Operationalizing Human Rights in W3C

The post-event report acknowledged how W3C experience is relevant to advance operationalizing human rights in standardization to connect it with how that experience is key to advance with the objective. In W3C, this experience is distributed in the horizontal review practice, which is one of the closest models to a formal regime of cross-checking.

Accessibility, privacy, security, internationalization, and technical architecture reviews are carried out by different groups with specific expertise. This has a practical cost: technical groups must interact with different communities, each with its own timelines, vocabularies, and expectations. It does, however, make one important thing visible: problems that affect people rarely belong to a single category. 

In software parlance, it is possible to shift left: don't wait for the final review, but bring the question into the design.

For W3C, this means using tools such as the Societal Impact Questionnaire and the Threat Modeling Guide to help groups think first about the consequences of their choices. 

In the Threat Modeling Guide, the passage on stakeholders and impacts is precisely to avoid modeling the system only as a set of technical components.

One has to ask who uses the technology, who is exposed even without using it, who can be excluded, who can be tracked, who has to bear the cost of mitigation, and what responsibilities are transferred out of the specification.

Here, the connection with threat and harm modeling becomes practical. Some harms do not arise from a classical attacker. They arise from the normal operation of the system, from an incentive, from an interface, or from an overly strict requirement. That is why W3C is experimenting also with facilitation methods such as LEGO® SERIOUS PLAY®: not because the bricks solve the problem, but because they help people with very different backgrounds to communicate and translate into a common language abstract concepts that have different meanings for everyone, and thus to be able to discuss assumptions and make the relationship between harm, threat, technical choice and regulatory choice more concrete.

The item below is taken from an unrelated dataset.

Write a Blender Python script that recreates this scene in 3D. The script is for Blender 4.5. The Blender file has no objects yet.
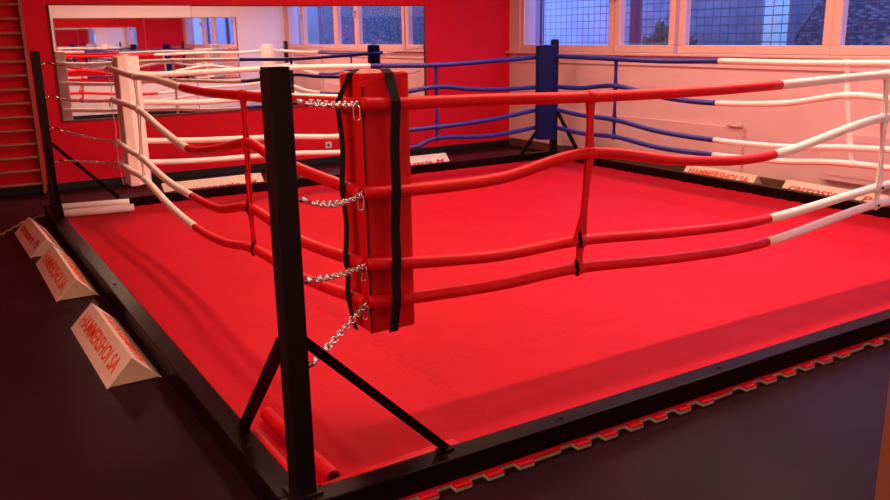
import bpy, bmesh, math, random
from mathutils import Vector, Matrix
random.seed(7)
C = bpy.context.scene.collection
PI = math.pi
V = Vector

# ------------------------------------------------------------------ materials
MATS = {}
def mat(name, col, rough=.5, spec=.5, metal=0, noise=None, bump=None, coat=0, rvar=None, ior=1.5):
    m = bpy.data.materials.new(name); m.use_nodes = True
    nt = m.node_tree; b = nt.nodes['Principled BSDF']
    b.inputs['Base Color'].default_value = (*col, 1)
    b.inputs['Roughness'].default_value = rough
    b.inputs['Specular IOR Level'].default_value = spec
    b.inputs['Metallic'].default_value = metal
    b.inputs['IOR'].default_value = ior
    if coat: b.inputs['Coat Weight'].default_value = coat
    tc = nt.nodes.new('ShaderNodeTexCoord')
    if noise:                                   # (scale, strength)
        n = nt.nodes.new('ShaderNodeTexNoise'); n.inputs['Scale'].default_value = noise[0]
        n.inputs['Detail'].default_value = 5
        nt.links.new(tc.outputs['Object'], n.inputs['Vector'])
        r = nt.nodes.new('ShaderNodeMapRange')
        r.inputs['From Min'].default_value = .3; r.inputs['From Max'].default_value = .7
        r.inputs['To Min'].default_value = 1-noise[1]; r.inputs['To Max'].default_value = 1+noise[1]
        nt.links.new(n.outputs['Fac'], r.inputs['Value'])
        mx = nt.nodes.new('ShaderNodeVectorMath'); mx.operation = 'SCALE'
        mx.inputs[0].default_value = col
        nt.links.new(r.outputs['Result'], mx.inputs['Scale'])
        nt.links.new(mx.outputs[0], b.inputs['Base Color'])
    if rvar:                                    # (scale, lo, hi)
        n3 = nt.nodes.new('ShaderNodeTexNoise'); n3.inputs['Scale'].default_value = rvar[0]
        n3.inputs['Detail'].default_value = 4
        nt.links.new(tc.outputs['Object'], n3.inputs['Vector'])
        r3 = nt.nodes.new('ShaderNodeMapRange')
        r3.inputs['From Min'].default_value = .35; r3.inputs['From Max'].default_value = .65
        r3.inputs['To Min'].default_value = rvar[1]; r3.inputs['To Max'].default_value = rvar[2]
        nt.links.new(n3.outputs['Fac'], r3.inputs['Value']); nt.links.new(r3.outputs['Result'], b.inputs['Roughness'])
    if bump:                                    # (scale, strength)
        n2 = nt.nodes.new('ShaderNodeTexNoise'); n2.inputs['Scale'].default_value = bump[0]; n2.inputs['Detail'].default_value = 4
        nt.links.new(tc.outputs['Object'], n2.inputs['Vector'])
        bp = nt.nodes.new('ShaderNodeBump'); bp.inputs['Strength'].default_value = bump[1]; bp.inputs['Distance'].default_value = .01
        nt.links.new(n2.outputs['Fac'], bp.inputs['Height']); nt.links.new(bp.outputs['Normal'], b.inputs['Normal'])
    MATS[name] = m
    return m
RED = (.53, .0075, .020)
mat('red_foam', RED, .6, .06, noise=(3, .05), bump=(60, .15))
mat('red_vinyl', (.66, .008, .014), .45, .16, noise=(6, .08), bump=(25, .12))
mat('red_dark_vinyl', (.34, .008, .012), .5, .35, noise=(8, .1))
mat('white_vinyl', (.90, .84, .76), .42, .4, noise=(6, .04))
mat('white_pad', (.84, .76, .68), .5, .4, noise=(6, .05), bump=(15, .1))
mat('blue_vinyl', (.014, .018, .20), .4, .45, noise=(6, .1))
mat('blue_pad', (.007, .010, .080), .7, .08, noise=(6, .12), bump=(15, .1))
mat('black_paint', (.011, .004, .005), .30, .5, noise=(8, .2), ior=1.11)
mat('black_post', (.009, .005, .006), .45, .2, noise=(8, .2))
mat('black_web', (.010, .008, .009), .8, .2)
mat('velcro', (.006, .005, .006), .95, .1)
mat('chrome', (.75, .72, .70), .22, .5, 1)
mat('cream_core', (.42, .37, .25), .8, .2)
mat('green_base', (.02, .035, .018), .85, .2)
mat('black_floor', (.022, .007, .011), .4, .5, noise=(2.5, .2), bump=(90, .03), rvar=(1.5, .30, .36), ior=1.10)
mat('dark_foam', (.040, .010, .014), .55, .3, noise=(4, .2))
mat('red_wall', (.68, .010, .026), .65, .1, noise=(2, .03), bump=(40, .05))
mat('salmon_wall', (.74, .47, .47), .7, .2, noise=(3, .03), bump=(80, .08))
mat('pale_wall', (.88, .82, .82), .7, .25, noise=(3, .03), bump=(80, .08))
mat('ceiling_white', (.80, .74, .68), .85, .2)
mat('skirting_black', (.012, .010, .011), .45, .4)
mat('shade_brown', (.30, .13, .08), .6, .2)  # brown stands in for shade on the pale wall's end
mat('skirting_brown', (.13, .055, .035), .5, .4, noise=(12, .2))
mat('frame_wood', (.74, .42, .36), .45, .4, noise=(5, .04))
mat('bar_wood', (.30, .09, .045), .45, .4, noise=(14, .15))
mat('sign_board', (.80, .66, .52), .55, .35, noise=(9, .05))
mat('sign_edge', (.55, .40, .27), .7, .25, noise=(9, .08))
mat('sign_text_orange', (.80, .10, .03), .6, .3)
mat('sign_text_red', (.60, .03, .045), .6, .3)
mat('mirror_glass', (.93, .92, .92), .015, .5, 1)
mat('mirror_edge', (.10, .04, .04), .5, .4)
mat('socket_white', (.80, .74, .68), .4, .4)
mat('outside_wall', (.22, .25, .29), .85, .2, noise=(2.2, .12), bump=(30, .3))
mat('outside_dull', (.13, .15, .19), .85, .2, noise=(3, .25), bump=(30, .3))
mat('outside_ground', (.12, .12, .13), .9, .2, noise=(6, .3))
mat('wire_grey', (.09, .11, .15), .6, .3)
mat('outside_post', (.10, .06, .10), .7, .3)
mat('pale_concrete', (.46, .66, .62), .8, .2, noise=(8, .08))
mat('leaf_green', (.05, .09, .04), .8, .2, noise=(12, .4))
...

The seminar also showed that in addition to W3C, other SDOs, such as ETSI, ITU-T, IEEE, CEN/CENELEC, Standards Australia, NEN, and ISO/IEC, are approaching the problem from different angles. We might have more to say about this in a different post.

Are we doing a good enough job?

When we threat model, the fourth and last key question we ask is, ‘did we do a good enough job?’ This is about informing decisions as well as future phases. Let’s take stock of where we are in our continuous development approach.

Although several steps forward have been made in recent years, there are still several things to do. An open question is how to coordinate these approaches without making them just a new bureaucracy. For standards, adding control is easy. Making it useful is more difficult. The following are needed: common vocabulary, examples, people who can cross different communities, and processes that are light enough to really be used by technical groups. It also needs to be recognized that formal participation is not enough: being invited is not the same as being able to contribute, be heard, be understood, and see one's contribution go into the text.

In W3C work, this is especially seen in horizontal reviews. When a review comes in late, the group has often already stabilized the model of the specification. Change is possible, but more laborious. When, on the other hand, the question comes in earlier, through an issue, a questionnaire, or a threat modeling session, the group is more likely to include human rights “by design” early in the standard development cycle. It needs to take a closer look at what it is already building. That's where the web's contribution becomes practical: making the assumptions visible before they end up inside the infrastructure.

One very concrete point remains: participation is costly. The OHCHR study, "Making technical standards work for humanity", also highlights that without dedicated resources, civil society, independent experts, and smaller organizations struggle to follow through effectively on standardization efforts. Therefore, supporting W3C also means enabling practical participation.